*Provided data*:
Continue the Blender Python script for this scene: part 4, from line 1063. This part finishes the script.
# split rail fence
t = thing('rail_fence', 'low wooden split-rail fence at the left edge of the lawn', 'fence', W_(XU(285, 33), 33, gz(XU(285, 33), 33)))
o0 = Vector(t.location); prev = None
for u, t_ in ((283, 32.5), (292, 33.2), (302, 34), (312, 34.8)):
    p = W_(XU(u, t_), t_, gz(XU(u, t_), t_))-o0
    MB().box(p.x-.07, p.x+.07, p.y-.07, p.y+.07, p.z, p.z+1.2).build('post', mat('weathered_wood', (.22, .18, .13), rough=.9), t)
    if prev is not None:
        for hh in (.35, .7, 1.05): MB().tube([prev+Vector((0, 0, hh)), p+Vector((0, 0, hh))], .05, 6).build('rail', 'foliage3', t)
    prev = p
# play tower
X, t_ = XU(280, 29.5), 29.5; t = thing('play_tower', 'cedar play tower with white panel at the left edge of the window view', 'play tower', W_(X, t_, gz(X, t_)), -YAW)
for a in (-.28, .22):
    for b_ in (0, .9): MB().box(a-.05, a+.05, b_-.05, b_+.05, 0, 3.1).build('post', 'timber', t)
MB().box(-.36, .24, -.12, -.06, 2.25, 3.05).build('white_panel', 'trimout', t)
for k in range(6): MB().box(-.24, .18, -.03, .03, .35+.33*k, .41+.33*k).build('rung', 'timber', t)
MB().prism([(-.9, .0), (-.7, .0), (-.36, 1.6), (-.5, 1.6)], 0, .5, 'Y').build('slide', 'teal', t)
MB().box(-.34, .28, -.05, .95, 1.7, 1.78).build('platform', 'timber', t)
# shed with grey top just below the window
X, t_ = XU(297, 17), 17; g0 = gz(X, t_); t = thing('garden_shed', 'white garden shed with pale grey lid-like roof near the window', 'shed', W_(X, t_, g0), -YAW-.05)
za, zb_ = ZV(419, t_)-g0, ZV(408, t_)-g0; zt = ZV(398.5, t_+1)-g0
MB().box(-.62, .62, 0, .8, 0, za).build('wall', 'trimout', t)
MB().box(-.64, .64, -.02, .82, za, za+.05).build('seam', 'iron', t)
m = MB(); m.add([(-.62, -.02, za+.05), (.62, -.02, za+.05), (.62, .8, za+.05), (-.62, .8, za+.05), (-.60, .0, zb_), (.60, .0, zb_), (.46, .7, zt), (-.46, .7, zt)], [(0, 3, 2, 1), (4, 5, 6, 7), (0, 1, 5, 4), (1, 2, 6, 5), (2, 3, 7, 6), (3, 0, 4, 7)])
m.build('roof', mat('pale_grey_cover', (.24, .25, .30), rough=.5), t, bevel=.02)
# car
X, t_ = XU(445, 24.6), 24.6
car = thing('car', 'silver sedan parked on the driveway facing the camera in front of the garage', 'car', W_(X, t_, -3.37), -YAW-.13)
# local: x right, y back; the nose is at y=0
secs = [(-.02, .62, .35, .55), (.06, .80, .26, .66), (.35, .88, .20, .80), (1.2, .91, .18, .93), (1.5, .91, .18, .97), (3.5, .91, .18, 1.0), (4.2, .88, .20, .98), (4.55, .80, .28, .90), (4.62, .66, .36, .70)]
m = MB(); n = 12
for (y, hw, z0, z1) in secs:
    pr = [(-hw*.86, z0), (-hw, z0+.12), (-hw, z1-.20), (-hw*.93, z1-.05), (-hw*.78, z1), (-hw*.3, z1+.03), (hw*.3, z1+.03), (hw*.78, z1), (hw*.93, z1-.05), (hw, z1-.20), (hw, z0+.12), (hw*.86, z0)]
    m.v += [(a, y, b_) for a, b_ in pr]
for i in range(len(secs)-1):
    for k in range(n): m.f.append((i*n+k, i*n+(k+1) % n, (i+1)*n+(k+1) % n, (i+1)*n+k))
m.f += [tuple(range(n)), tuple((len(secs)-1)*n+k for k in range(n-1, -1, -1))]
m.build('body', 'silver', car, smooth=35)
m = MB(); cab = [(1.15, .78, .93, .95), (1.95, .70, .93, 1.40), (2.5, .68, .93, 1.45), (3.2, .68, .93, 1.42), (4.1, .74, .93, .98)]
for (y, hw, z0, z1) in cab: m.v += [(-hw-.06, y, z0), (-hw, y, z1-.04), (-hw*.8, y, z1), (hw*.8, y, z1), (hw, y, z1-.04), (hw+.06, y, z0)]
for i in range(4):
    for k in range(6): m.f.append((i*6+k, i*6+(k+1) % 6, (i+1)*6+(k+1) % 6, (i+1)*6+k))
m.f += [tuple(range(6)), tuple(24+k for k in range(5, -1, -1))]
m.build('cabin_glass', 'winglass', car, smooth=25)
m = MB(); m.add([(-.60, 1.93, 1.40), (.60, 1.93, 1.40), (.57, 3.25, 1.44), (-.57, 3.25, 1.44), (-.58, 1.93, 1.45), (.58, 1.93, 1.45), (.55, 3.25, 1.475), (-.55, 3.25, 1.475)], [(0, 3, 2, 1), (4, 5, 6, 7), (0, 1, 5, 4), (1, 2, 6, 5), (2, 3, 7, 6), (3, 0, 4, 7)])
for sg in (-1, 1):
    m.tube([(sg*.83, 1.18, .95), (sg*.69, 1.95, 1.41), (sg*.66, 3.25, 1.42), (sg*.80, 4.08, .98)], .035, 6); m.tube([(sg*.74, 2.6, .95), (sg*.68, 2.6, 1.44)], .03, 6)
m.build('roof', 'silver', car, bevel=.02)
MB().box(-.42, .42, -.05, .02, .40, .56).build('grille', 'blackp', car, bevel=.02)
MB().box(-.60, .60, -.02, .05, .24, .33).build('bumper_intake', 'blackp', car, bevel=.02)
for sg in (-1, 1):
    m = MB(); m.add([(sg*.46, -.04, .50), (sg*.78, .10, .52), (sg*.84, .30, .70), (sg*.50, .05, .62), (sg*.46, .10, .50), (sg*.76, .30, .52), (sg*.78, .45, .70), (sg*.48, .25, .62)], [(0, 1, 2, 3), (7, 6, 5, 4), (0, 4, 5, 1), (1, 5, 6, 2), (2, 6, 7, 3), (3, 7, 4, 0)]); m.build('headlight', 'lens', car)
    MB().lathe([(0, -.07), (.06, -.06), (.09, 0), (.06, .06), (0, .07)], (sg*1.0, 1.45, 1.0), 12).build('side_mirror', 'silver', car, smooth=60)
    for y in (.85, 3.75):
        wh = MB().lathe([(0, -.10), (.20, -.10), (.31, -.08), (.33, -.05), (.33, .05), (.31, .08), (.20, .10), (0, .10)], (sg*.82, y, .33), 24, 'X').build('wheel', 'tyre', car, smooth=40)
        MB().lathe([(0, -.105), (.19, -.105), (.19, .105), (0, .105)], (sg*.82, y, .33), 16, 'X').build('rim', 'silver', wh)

*Stated task*:
Extract all of the data above without altering anything.

*Solution to this exercise*:
Continue the Blender Python script for this scene: part 4, from line 1063. This part finishes the script.
# split rail fence
t = thing('rail_fence', 'low wooden split-rail fence at the left edge of the lawn', 'fence', W_(XU(285, 33), 33, gz(XU(285, 33), 33)))
o0 = Vector(t.location); prev = None
for u, t_ in ((283, 32.5), (292, 33.2), (302, 34), (312, 34.8)):
    p = W_(XU(u, t_), t_, gz(XU(u, t_), t_))-o0
    MB().box(p.x-.07, p.x+.07, p.y-.07, p.y+.07, p.z, p.z+1.2).build('post', mat('weathered_wood', (.22, .18, .13), rough=.9), t)
    if prev is not None:
        for hh in (.35, .7, 1.05): MB().tube([prev+Vector((0, 0, hh)), p+Vector((0, 0, hh))], .05, 6).build('rail', 'foliage3', t)
    prev = p
# play tower
X, t_ = XU(280, 29.5), 29.5; t = thing('play_tower', 'cedar play tower with white panel at the left edge of the window view', 'play tower', W_(X, t_, gz(X, t_)), -YAW)
for a in (-.28, .22):
    for b_ in (0, .9): MB().box(a-.05, a+.05, b_-.05, b_+.05, 0, 3.1).build('post', 'timber', t)
MB().box(-.36, .24, -.12, -.06, 2.25, 3.05).build('white_panel', 'trimout', t)
for k in range(6): MB().box(-.24, .18, -.03, .03, .35+.33*k, .41+.33*k).build('rung', 'timber', t)
MB().prism([(-.9, .0), (-.7, .0), (-.36, 1.6), (-.5, 1.6)], 0, .5, 'Y').build('slide', 'teal', t)
MB().box(-.34, .28, -.05, .95, 1.7, 1.78).build('platform', 'timber', t)
# shed with grey top just below the window
X, t_ = XU(297, 17), 17; g0 = gz(X, t_); t = thing('garden_shed', 'white garden shed with pale grey lid-like roof near the window', 'shed', W_(X, t_, g0), -YAW-.05)
za, zb_ = ZV(419, t_)-g0, ZV(408, t_)-g0; zt = ZV(398.5, t_+1)-g0
MB().box(-.62, .62, 0, .8, 0, za).build('wall', 'trimout', t)
MB().box(-.64, .64, -.02, .82, za, za+.05).build('seam', 'iron', t)
m = MB(); m.add([(-.62, -.02, za+.05), (.62, -.02, za+.05), (.62, .8, za+.05), (-.62, .8, za+.05), (-.60, .0, zb_), (.60, .0, zb_), (.46, .7, zt), (-.46, .7, zt)], [(0, 3, 2, 1), (4, 5, 6, 7), (0, 1, 5, 4), (1, 2, 6, 5), (2, 3, 7, 6), (3, 0, 4, 7)])
m.build('roof', mat('pale_grey_cover', (.24, .25, .30), rough=.5), t, bevel=.02)
# car
X, t_ = XU(445, 24.6), 24.6
car = thing('car', 'silver sedan parked on the driveway facing the camera in front of the garage', 'car', W_(X, t_, -3.37), -YAW-.13)
# local: x right, y back; the nose is at y=0
secs = [(-.02, .62, .35, .55), (.06, .80, .26, .66), (.35, .88, .20, .80), (1.2, .91, .18, .93), (1.5, .91, .18, .97), (3.5, .91, .18, 1.0), (4.2, .88, .20, .98), (4.55, .80, .28, .90), (4.62, .66, .36, .70)]
m = MB(); n = 12
for (y, hw, z0, z1) in secs:
    pr = [(-hw*.86, z0), (-hw, z0+.12), (-hw, z1-.20), (-hw*.93, z1-.05), (-hw*.78, z1), (-hw*.3, z1+.03), (hw*.3, z1+.03), (hw*.78, z1), (hw*.93, z1-.05), (hw, z1-.20), (hw, z0+.12), (hw*.86, z0)]
    m.v += [(a, y, b_) for a, b_ in pr]
for i in range(len(secs)-1):
    for k in range(n): m.f.append((i*n+k, i*n+(k+1) % n, (i+1)*n+(k+1) % n, (i+1)*n+k))
m.f += [tuple(range(n)), tuple((len(secs)-1)*n+k for k in range(n-1, -1, -1))]
m.build('body', 'silver', car, smooth=35)
m = MB(); cab = [(1.15, .78, .93, .95), (1.95, .70, .93, 1.40), (2.5, .68, .93, 1.45), (3.2, .68, .93, 1.42), (4.1, .74, .93, .98)]
for (y, hw, z0, z1) in cab: m.v += [(-hw-.06, y, z0), (-hw, y, z1-.04), (-hw*.8, y, z1), (hw*.8, y, z1), (hw, y, z1-.04), (hw+.06, y, z0)]
for i in range(4):
    for k in range(6): m.f.append((i*6+k, i*6+(k+1) % 6, (i+1)*6+(k+1) % 6, (i+1)*6+k))
m.f += [tuple(range(6)), tuple(24+k for k in range(5, -1, -1))]
m.build('cabin_glass', 'winglass', car, smooth=25)
m = MB(); m.add([(-.60, 1.93, 1.40), (.60, 1.93, 1.40), (.57, 3.25, 1.44), (-.57, 3.25, 1.44), (-.58, 1.93, 1.45), (.58, 1.93, 1.45), (.55, 3.25, 1.475), (-.55, 3.25, 1.475)], [(0, 3, 2, 1), (4, 5, 6, 7), (0, 1, 5, 4), (1, 2, 6, 5), (2, 3, 7, 6), (3, 0, 4, 7)])
for sg in (-1, 1):
    m.tube([(sg*.83, 1.18, .95), (sg*.69, 1.95, 1.41), (sg*.66, 3.25, 1.42), (sg*.80, 4.08, .98)], .035, 6); m.tube([(sg*.74, 2.6, .95), (sg*.68, 2.6, 1.44)], .03, 6)
m.build('roof', 'silver', car, bevel=.02)
MB().box(-.42, .42, -.05, .02, .40, .56).build('grille', 'blackp', car, bevel=.02)
MB().box(-.60, .60, -.02, .05, .24, .33).build('bumper_intake', 'blackp', car, bevel=.02)
for sg in (-1, 1):
    m = MB(); m.add([(sg*.46, -.04, .50), (sg*.78, .10, .52), (sg*.84, .30, .70), (sg*.50, .05, .62), (sg*.46, .10, .50), (sg*.76, .30, .52), (sg*.78, .45, .70), (sg*.48, .25, .62)], [(0, 1, 2, 3), (7, 6, 5, 4), (0, 4, 5, 1), (1, 5, 6, 2), (2, 6, 7, 3), (3, 7, 4, 0)]); m.build('headlight', 'lens', car)
    MB().lathe([(0, -.07), (.06, -.06), (.09, 0), (.06, .06), (0, .07)], (sg*1.0, 1.45, 1.0), 12).build('side_mirror', 'silver', car, smooth=60)
    for y in (.85, 3.75):
        wh = MB().lathe([(0, -.10), (.20, -.10), (.31, -.08), (.33, -.05), (.33, .05), (.31, .08), (.20, .10), (0, .10)], (sg*.82, y, .33), 24, 'X').build('wheel', 'tyre', car, smooth=40)
        MB().lathe([(0, -.105), (.19, -.105), (.19, .105), (0, .105)], (sg*.82, y, .33), 16, 'X').build('rim', 'silver', wh)